1. Recipe. A cake for 4 needs 200 g of sugar. For 10 people? 200 × 10 ÷ 4 = 500 g.

2. Shopping. 3 kg of rice costs £4.50. What do 7 kg cost? 4.50 × 7 ÷ 3 = £10.50.

3. Currency. €50 buys $54. How many dollars for €130? 54 × 130 ÷ 50 = $140.40.

4. Fuel. A car uses 6 litres per 100 km. How much for 250 km? 6 × 250 ÷ 100 = 15 litres.

5. Printing. 8 pages take 24 seconds. How long for 30 pages? 24 × 30 ÷ 8 = 90 seconds.

In every case more of the first quantity means more of the second, so you cross-multiply diagonally.

Inverse proportion problems

6. Workers. 4 builders finish a wall in 9 days. How long for 6 builders? 4 × 9 ÷ 6 = 6 days.

7. Speed. A trip takes 3 hours at 80 km/h. How long at 120 km/h? 80 × 3 ÷ 120 = 2 hours.

8. Taps. 2 taps fill a tank in 90 minutes. With 5 taps? 2 × 90 ÷ 5 = 36 minutes.

9. Food supply. Food lasts 30 days for 20 people. For 25 people? 20 × 30 ÷ 25 = 24 days.

Here more of the first quantity means less of the second, so you multiply across each row instead.

A compound problem

10. If 5 machines produce 600 parts in 4 hours, how long do 3 machines need for 900 parts?

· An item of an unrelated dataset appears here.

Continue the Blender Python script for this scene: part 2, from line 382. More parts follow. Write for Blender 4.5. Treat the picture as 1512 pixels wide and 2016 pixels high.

Machines — fewer machines, more time, so inverse: 5 ÷ 3.
Parts — more parts, more time, so direct: 900 ÷ 600.

hours = 4 × (5 ÷ 3) × (900 ÷ 600) = 4 × 1.6667 × 1.5 = 10 hours

Treating each factor on its own turns a tangled sentence into two simple ratios.

How to translate any word problem

Name the two quantities and the units involved.
Write the known pair as the first ratio, with units matched top and bottom.
Decide direct or inverse by asking what doubling the first does to the second.
Solve and sanity-check — does the size of the answer make sense in the story?

That last check is your safety net. An answer where more workers somehow take longer, or more rice costs less, tells you the relationship was set up the wrong way round.

Frequently asked questions

How do I recognise a rule of three problem?

Look for a known relationship between two quantities and a question for a fourth value when one quantity changes — recipes, prices, speeds, workloads.

How do I know if it is direct or inverse?

Ask whether more of the first quantity gives more or less of the second. More servings, more flour is direct; more workers, fewer days is inverse.

Can I check my answer?

Yes — enter your three known values in the calculator, leave the unknown blank, and compare its answer and working with yours.